E este é apenas um fragmento que descreve o amor, a angústia do amanhã, o desprezo à traição, da qual Bolívar tanto sofreu. Mas, correndo o risco de atrair muitos historiadores como inimigos, as cartas mais importantes escritas por Bolívar falavam de amor. Um amor de um menino perdido nas insólitas trevas da morte que o levou quando sua mãe faleceu. Ele se procurava nas carícias de qualquer mulher. Manuelita, que era tão valente quanto ele, pode-se dizer que descreveriam o amor da maneira mais inimaginável possível, uma constante evocação da paixão pelas ideias e da paixão que repousava entre as belas e brancas pernas de Manuelita, que clamavam por sexo desesperado de Bolívar, que, manchado de sangue, parecia ser um amante inesquecível.
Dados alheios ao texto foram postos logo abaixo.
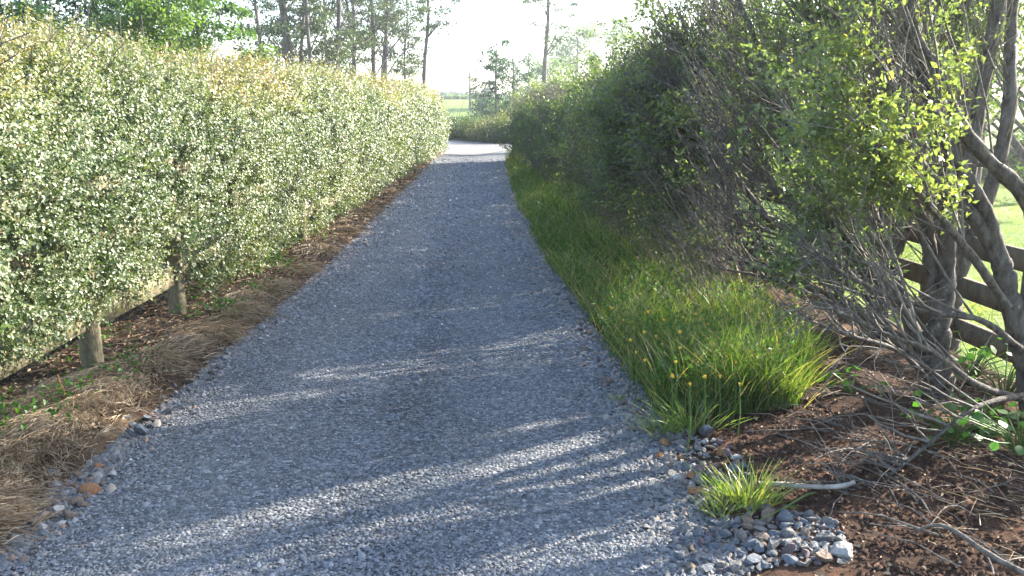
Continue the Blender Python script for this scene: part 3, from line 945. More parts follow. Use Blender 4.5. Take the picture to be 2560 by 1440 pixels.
# tree A: the nearest whole trunk, at the edge of the dark soil
YA = float(px(2345, 1045)[1])
A = lambda u, v, dy=0.0: at(u, v, YA + dy)
baseA = px(2345, 1045)
cut_tree(baseA, [
    ([A(2346, 1052), A(2345, 960), A(2338, 900), A(2345, 820)], 0.085, 0.062, 'trunk'),
    ([A(2345, 830), A(2362, 740, 0.03), A(2368, 600, 0.05), A(2368, 440, 0.1), A(2350, 330, 0.1)], 0.052, 0.034, 'limb'),
    ([A(2345, 800), A(2330, 650, 0.1), A(2304, 520, 0.15), A(2288, 420, 0.2), A(2270, 250, 0.25)], 0.044, 0.024, 'limb'),
    ([A(2322, 900), A(2262, 780, 0.1), A(2232, 670, 0.15), A(2200, 580, 0.2), A(2160, 470, 0.3)], 0.040, 0.022, 'limb'),
    ([A(2325, 905, 0.02), A(2235, 740, -0.1), A(2160, 640, -0.15), A(2090, 570, -0.2)], 0.028, 0.012, 'limb'),
    ([A(2318, 925, -0.03), A(2200, 820, -0.2), A(2080, 740, -0.3), A(1960, 700, -0.4)], 0.020, 0.007, 'limb'),
    ([A(2330, 960, -0.05), A(2250, 880, -0.3), A(2130, 840, -0.45), A(2020, 800, -0.5)], 0.016, 0.006, 'limb'),
], 'cut-back tree with its whole trunk standing at the edge of the dark soil', 120, 420, 110, 0.032, (-0.55, -0.05, 0.5), 71, leafy=0.56, zmin=0.75)

# tree B: thick leaning limbs entering past the frame
YB = 3.75
B = lambda u, v, dy=0.0: at(u, v, YB + dy)
baseB = np.array([B(2600, 1060)[0], YB, 0.0])
cut_tree(baseB, [
    ([baseB, B(2572, 950), B(2548, 850), B(2524, 750), B(2502, 650)], 0.058, 0.045, 'trunk'),
    ([B(2502, 650), B(2470, 545), B(2420, 455), B(2380, 385), B(2345, 310), B(2310, 200, 0.1), B(2290, 60, 0.2)], 0.038, 0.026, 'limb'),
    ([B(2570, 760), B(2590, 600), B(2560, 490), B(2461, 392), B(2392, 300), B(2346, 183), B(2290, 100), B(2262, -30), B(2240, -200)], 0.036, 0.026, 'limb'),
    ([B(2500, 660), B(2433, 545), B(2364, 478), B(2308, 425), B(2262, 362), B(2212, 318)], 0.034, 0.027, 'limb'),
    ([B(2520, 770, -0.1), B(2430, 640, -0.2), B(2340, 530, -0.3), B(2240, 420, -0.4), B(2150, 300, -0.4)], 0.020, 0.008, 'limb'),
    ([B(2560, 880, -0.1), B(2450, 800, -0.2), B(2300, 775, -0.25), B(2120, 690, -0.3), B(2040, 640, -0.3)], 0.017, 0.006, 'limb'),
    ([B(2560, 1000, -0.1), B(2440, 960, -0.3), B(2330, 880, -0.4), B(2200, 830, -0.5), B(2080, 770, -0.6)], 0.017, 0.006, 'limb'),
    ([B(2600, 980, -0.1), B(2460, 1010, -0.4), B(2380, 1060, -0.5), B(2260, 1160, -0.6), B(2130, 1260, -0.7)], 0.014, 0.005, 'limb'),
], 'nearest tree with thick bare limbs leaning over from the edge of the view', 130, 400, 230, 0.032, (-0.6, 0.05, 0.55), 83, leafy=0.56, zmin=1.15)

# tree C: stems behind B, at the fence
def up_tree(base, stems, label, n_shoot, n_twig, n_cl, leaf, lean, seed, leafy=0.5, tint_off=0.0, zmin=0.25):
    limbs = []
    b = np.asarray(base, float)
    limbs.append(([b, b + [0.0, 0, 0.2], b + [-0.02, 0, 0.45]], 0.085, 0.07, 'trunk'))
    for (dx, dy, h, r) in stems:
        s = b + [0.3 * dx * 0.1, 0, 0.38]
        w = rng.normal(size=(4, 2)) * 0.05
        pts = [s] + [s + np.array([dx * f + w[k, 0], dy * f + w[k, 1], h * f ** 0.95]) for k, f in enumerate((0.3, 0.55, 0.8, 1.0))]
        limbs.append((pts, r, r * 0.5, 'limb'))
    return cut_tree(b, limbs, label, n_shoot, n_twig, n_cl, leaf, lean, seed, leafy, tint_off, zmin)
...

Assim escreveu Simón a Manuelita:

“A distinta dama Sra. Manuela Sáenz”

Estimada Manuelita:

Quero responder-te, belíssima Manuela, às tuas demandas de amor, que são muito justas. Pesa-me ser sincero para quem, como tu, tudo me deu. Antes não houve ilusão, não porque não te amasse, Manuela, e é hora de saberes que antes amei outra com a singular paixão da juventude, que por respeito nunca nomeei…

Este é um fragmento de uma carta de Bolívar a Manuelita, escrita em 3 de julho de 1822 no Quartel de Guaranda.

Talvez nunca mais nos reencontremos com palavras tão cheias de respeito e tantas confissões como as dos antigos guerreiros. Nós, escritores e leitores, devemos muito às dolorosas guerras, das quais muitos foram vítimas indiretas. Os manuscritos da desolação, o distanciamento do corpo frio, os amores proclamados após as vitórias, os amores perdidos no campo de batalha.

O que seria de nós que escrevemos sobre o amor se não tivéssemos um entendimento profundo da guerra? Pois, afinal de contas, o amor é a batalha mais constante do homem, na qual quase sempre se morre por ele, ou morre amando. Sem dúvida, a literatura se nutriu de valentes, de guerreiros, de apaixonados, de suicidas, de histórias como as que Bolívar testemunhou, que alimentaram pelo menos alguma crônica cujos matizes sobraram para escrever grandes descobertas e grandes memórias. Entre elas, as mais profundas eram sobre amar no exato momento em que se morre.

Por enquanto, queridos leitores, esta é apenas uma pincelada de um homem que, como muitos em meio à batalha e por trás de sua trincheira, foi um POETA.